Exercise:
Reproduce each of the lines word for word.

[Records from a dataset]
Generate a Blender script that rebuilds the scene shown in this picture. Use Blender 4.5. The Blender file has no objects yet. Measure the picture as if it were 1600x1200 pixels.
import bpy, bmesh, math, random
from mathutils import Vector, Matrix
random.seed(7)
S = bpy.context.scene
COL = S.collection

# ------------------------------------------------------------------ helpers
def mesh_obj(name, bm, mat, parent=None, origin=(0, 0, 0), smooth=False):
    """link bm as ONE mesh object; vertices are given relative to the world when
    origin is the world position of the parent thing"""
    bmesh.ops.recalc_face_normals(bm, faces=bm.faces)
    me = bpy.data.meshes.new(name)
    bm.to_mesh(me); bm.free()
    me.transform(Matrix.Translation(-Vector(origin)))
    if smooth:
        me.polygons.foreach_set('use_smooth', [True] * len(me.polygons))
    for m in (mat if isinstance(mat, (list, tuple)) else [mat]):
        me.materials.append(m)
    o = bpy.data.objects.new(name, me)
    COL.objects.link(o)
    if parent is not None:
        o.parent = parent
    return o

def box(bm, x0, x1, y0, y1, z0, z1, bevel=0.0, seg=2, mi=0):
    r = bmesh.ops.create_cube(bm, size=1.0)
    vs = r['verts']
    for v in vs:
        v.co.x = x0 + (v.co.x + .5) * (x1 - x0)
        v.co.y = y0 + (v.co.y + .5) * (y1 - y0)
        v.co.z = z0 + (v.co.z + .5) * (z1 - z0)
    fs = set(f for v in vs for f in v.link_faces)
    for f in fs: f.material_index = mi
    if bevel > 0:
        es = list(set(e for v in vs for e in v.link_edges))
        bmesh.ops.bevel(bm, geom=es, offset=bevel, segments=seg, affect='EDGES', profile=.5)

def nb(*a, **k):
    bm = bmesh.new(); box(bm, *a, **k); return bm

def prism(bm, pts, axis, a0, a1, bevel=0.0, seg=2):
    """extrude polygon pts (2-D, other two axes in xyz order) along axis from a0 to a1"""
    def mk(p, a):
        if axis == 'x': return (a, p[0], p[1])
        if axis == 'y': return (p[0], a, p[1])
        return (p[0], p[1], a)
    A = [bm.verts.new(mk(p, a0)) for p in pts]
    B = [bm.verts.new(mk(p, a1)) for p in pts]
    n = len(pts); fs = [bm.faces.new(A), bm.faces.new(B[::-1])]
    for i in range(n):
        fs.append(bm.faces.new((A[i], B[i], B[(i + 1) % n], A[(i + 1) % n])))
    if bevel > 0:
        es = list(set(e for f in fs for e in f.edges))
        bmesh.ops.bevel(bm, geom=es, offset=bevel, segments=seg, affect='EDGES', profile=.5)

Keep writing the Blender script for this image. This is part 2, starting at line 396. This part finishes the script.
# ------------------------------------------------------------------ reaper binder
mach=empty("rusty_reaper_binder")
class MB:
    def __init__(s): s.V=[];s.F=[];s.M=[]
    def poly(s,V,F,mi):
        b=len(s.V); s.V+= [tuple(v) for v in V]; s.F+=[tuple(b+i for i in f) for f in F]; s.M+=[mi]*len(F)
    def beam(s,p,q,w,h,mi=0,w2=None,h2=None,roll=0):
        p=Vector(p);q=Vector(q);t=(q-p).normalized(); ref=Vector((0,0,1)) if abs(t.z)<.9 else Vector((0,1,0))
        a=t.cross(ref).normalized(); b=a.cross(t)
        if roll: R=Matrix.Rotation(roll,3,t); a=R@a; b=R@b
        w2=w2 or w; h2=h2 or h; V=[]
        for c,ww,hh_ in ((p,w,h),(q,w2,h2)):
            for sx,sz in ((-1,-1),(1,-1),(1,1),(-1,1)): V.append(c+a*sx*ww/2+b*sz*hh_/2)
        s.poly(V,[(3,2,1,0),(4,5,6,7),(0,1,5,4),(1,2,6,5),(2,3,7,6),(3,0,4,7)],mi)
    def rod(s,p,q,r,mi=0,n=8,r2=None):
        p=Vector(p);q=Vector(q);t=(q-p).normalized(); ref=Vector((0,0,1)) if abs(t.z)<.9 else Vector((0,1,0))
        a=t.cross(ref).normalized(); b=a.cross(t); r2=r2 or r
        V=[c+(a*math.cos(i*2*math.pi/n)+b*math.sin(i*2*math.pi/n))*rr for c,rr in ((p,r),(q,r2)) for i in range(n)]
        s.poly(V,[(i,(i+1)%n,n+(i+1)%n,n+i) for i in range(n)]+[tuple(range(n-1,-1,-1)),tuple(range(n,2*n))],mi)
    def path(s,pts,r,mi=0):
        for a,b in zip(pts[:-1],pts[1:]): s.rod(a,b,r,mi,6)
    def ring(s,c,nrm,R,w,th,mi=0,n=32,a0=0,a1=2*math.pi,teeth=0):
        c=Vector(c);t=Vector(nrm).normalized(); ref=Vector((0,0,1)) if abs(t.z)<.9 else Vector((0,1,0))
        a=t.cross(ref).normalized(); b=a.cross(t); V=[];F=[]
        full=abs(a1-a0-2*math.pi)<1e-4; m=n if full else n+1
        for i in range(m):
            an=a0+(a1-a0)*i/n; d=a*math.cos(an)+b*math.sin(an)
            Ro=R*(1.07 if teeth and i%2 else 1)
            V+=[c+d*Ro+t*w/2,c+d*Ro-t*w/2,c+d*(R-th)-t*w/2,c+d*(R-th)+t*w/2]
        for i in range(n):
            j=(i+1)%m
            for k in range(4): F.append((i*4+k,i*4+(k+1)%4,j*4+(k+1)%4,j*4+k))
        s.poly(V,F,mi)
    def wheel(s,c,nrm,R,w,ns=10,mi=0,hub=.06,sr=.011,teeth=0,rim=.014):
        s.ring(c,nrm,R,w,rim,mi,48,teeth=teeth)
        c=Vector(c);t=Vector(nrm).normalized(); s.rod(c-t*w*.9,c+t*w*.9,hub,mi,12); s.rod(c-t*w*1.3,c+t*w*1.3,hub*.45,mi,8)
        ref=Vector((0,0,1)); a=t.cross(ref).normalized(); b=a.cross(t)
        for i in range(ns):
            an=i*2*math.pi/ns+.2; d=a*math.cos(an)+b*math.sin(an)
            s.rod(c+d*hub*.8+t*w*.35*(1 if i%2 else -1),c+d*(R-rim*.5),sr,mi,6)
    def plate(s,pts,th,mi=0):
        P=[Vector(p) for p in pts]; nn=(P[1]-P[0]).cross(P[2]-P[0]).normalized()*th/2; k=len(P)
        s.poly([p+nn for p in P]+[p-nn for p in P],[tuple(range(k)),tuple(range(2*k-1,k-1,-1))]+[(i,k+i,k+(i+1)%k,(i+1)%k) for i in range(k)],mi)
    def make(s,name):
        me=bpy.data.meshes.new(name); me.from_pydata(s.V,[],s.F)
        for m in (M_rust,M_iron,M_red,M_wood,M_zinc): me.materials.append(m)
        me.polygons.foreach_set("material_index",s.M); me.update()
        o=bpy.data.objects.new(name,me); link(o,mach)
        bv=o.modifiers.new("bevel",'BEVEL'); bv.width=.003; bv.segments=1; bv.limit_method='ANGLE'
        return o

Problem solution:
Generate a Blender script that rebuilds the scene shown in this picture. Use Blender 4.5. The Blender file has no objects yet. Measure the picture as if it were 1600x1200 pixels.
import bpy, bmesh, math, random
from mathutils import Vector, Matrix
random.seed(7)
S = bpy.context.scene
COL = S.collection

# ------------------------------------------------------------------ helpers
def mesh_obj(name, bm, mat, parent=None, origin=(0, 0, 0), smooth=False):
    """link bm as ONE mesh object; vertices are given relative to the world when
    origin is the world position of the parent thing"""
    bmesh.ops.recalc_face_normals(bm, faces=bm.faces)
    me = bpy.data.meshes.new(name)
    bm.to_mesh(me); bm.free()
    me.transform(Matrix.Translation(-Vector(origin)))
    if smooth:
        me.polygons.foreach_set('use_smooth', [True] * len(me.polygons))
    for m in (mat if isinstance(mat, (list, tuple)) else [mat]):
        me.materials.append(m)
    o = bpy.data.objects.new(name, me)
    COL.objects.link(o)
    if parent is not None:
        o.parent = parent
    return o

def box(bm, x0, x1, y0, y1, z0, z1, bevel=0.0, seg=2, mi=0):
    r = bmesh.ops.create_cube(bm, size=1.0)
    vs = r['verts']
    for v in vs:
        v.co.x = x0 + (v.co.x + .5) * (x1 - x0)
        v.co.y = y0 + (v.co.y + .5) * (y1 - y0)
        v.co.z = z0 + (v.co.z + .5) * (z1 - z0)
    fs = set(f for v in vs for f in v.link_faces)
    for f in fs: f.material_index = mi
    if bevel > 0:
        es = list(set(e for v in vs for e in v.link_edges))
        bmesh.ops.bevel(bm, geom=es, offset=bevel, segments=seg, affect='EDGES', profile=.5)

def nb(*a, **k):
    bm = bmesh.new(); box(bm, *a, **k); return bm

def prism(bm, pts, axis, a0, a1, bevel=0.0, seg=2):
    """extrude polygon pts (2-D, other two axes in xyz order) along axis from a0 to a1"""
    def mk(p, a):
        if axis == 'x': return (a, p[0], p[1])
        if axis == 'y': return (p[0], a, p[1])
        return (p[0], p[1], a)
    A = [bm.verts.new(mk(p, a0)) for p in pts]
    B = [bm.verts.new(mk(p, a1)) for p in pts]
    n = len(pts); fs = [bm.faces.new(A), bm.faces.new(B[::-1])]
    for i in range(n):
        fs.append(bm.faces.new((A[i], B[i], B[(i + 1) % n], A[(i + 1) % n])))
    if bevel > 0:
        es = list(set(e for f in fs for e in f.edges))
        bmesh.ops.bevel(bm, geom=es, offset=bevel, segments=seg, affect='EDGES', profile=.5)

Keep writing the Blender script for this image. This is part 2, starting at line 396. This part finishes the script.
# ------------------------------------------------------------------ reaper binder
mach=empty("rusty_reaper_binder")
class MB:
    def __init__(s): s.V=[];s.F=[];s.M=[]
    def poly(s,V,F,mi):
        b=len(s.V); s.V+= [tuple(v) for v in V]; s.F+=[tuple(b+i for i in f) for f in F]; s.M+=[mi]*len(F)
    def beam(s,p,q,w,h,mi=0,w2=None,h2=None,roll=0):
        p=Vector(p);q=Vector(q);t=(q-p).normalized(); ref=Vector((0,0,1)) if abs(t.z)<.9 else Vector((0,1,0))
        a=t.cross(ref).normalized(); b=a.cross(t)
        if roll: R=Matrix.Rotation(roll,3,t); a=R@a; b=R@b
        w2=w2 or w; h2=h2 or h; V=[]
        for c,ww,hh_ in ((p,w,h),(q,w2,h2)):
            for sx,sz in ((-1,-1),(1,-1),(1,1),(-1,1)): V.append(c+a*sx*ww/2+b*sz*hh_/2)
        s.poly(V,[(3,2,1,0),(4,5,6,7),(0,1,5,4),(1,2,6,5),(2,3,7,6),(3,0,4,7)],mi)
    def rod(s,p,q,r,mi=0,n=8,r2=None):
        p=Vector(p);q=Vector(q);t=(q-p).normalized(); ref=Vector((0,0,1)) if abs(t.z)<.9 else Vector((0,1,0))
        a=t.cross(ref).normalized(); b=a.cross(t); r2=r2 or r
        V=[c+(a*math.cos(i*2*math.pi/n)+b*math.sin(i*2*math.pi/n))*rr for c,rr in ((p,r),(q,r2)) for i in range(n)]
        s.poly(V,[(i,(i+1)%n,n+(i+1)%n,n+i) for i in range(n)]+[tuple(range(n-1,-1,-1)),tuple(range(n,2*n))],mi)
    def path(s,pts,r,mi=0):
        for a,b in zip(pts[:-1],pts[1:]): s.rod(a,b,r,mi,6)
    def ring(s,c,nrm,R,w,th,mi=0,n=32,a0=0,a1=2*math.pi,teeth=0):
        c=Vector(c);t=Vector(nrm).normalized(); ref=Vector((0,0,1)) if abs(t.z)<.9 else Vector((0,1,0))
        a=t.cross(ref).normalized(); b=a.cross(t); V=[];F=[]
        full=abs(a1-a0-2*math.pi)<1e-4; m=n if full else n+1
        for i in range(m):
            an=a0+(a1-a0)*i/n; d=a*math.cos(an)+b*math.sin(an)
            Ro=R*(1.07 if teeth and i%2 else 1)
            V+=[c+d*Ro+t*w/2,c+d*Ro-t*w/2,c+d*(R-th)-t*w/2,c+d*(R-th)+t*w/2]
        for i in range(n):
            j=(i+1)%m
            for k in range(4): F.append((i*4+k,i*4+(k+1)%4,j*4+(k+1)%4,j*4+k))
        s.poly(V,F,mi)
    def wheel(s,c,nrm,R,w,ns=10,mi=0,hub=.06,sr=.011,teeth=0,rim=.014):
        s.ring(c,nrm,R,w,rim,mi,48,teeth=teeth)
        c=Vector(c);t=Vector(nrm).normalized(); s.rod(c-t*w*.9,c+t*w*.9,hub,mi,12); s.rod(c-t*w*1.3,c+t*w*1.3,hub*.45,mi,8)
        ref=Vector((0,0,1)); a=t.cross(ref).normalized(); b=a.cross(t)
        for i in range(ns):
            an=i*2*math.pi/ns+.2; d=a*math.cos(an)+b*math.sin(an)
            s.rod(c+d*hub*.8+t*w*.35*(1 if i%2 else -1),c+d*(R-rim*.5),sr,mi,6)
    def plate(s,pts,th,mi=0):
        P=[Vector(p) for p in pts]; nn=(P[1]-P[0]).cross(P[2]-P[0]).normalized()*th/2; k=len(P)
        s.poly([p+nn for p in P]+[p-nn for p in P],[tuple(range(k)),tuple(range(2*k-1,k-1,-1))]+[(i,k+i,k+(i+1)%k,(i+1)%k) for i in range(k)],mi)
    def make(s,name):
        me=bpy.data.meshes.new(name); me.from_pydata(s.V,[],s.F)
        for m in (M_rust,M_iron,M_red,M_wood,M_zinc): me.materials.append(m)
        me.polygons.foreach_set("material_index",s.M); me.update()
        o=bpy.data.objects.new(name,me); link(o,mach)
        bv=o.modifiers.new("bevel",'BEVEL'); bv.width=.003; bv.segments=1; bv.limit_method='ANGLE'
        return o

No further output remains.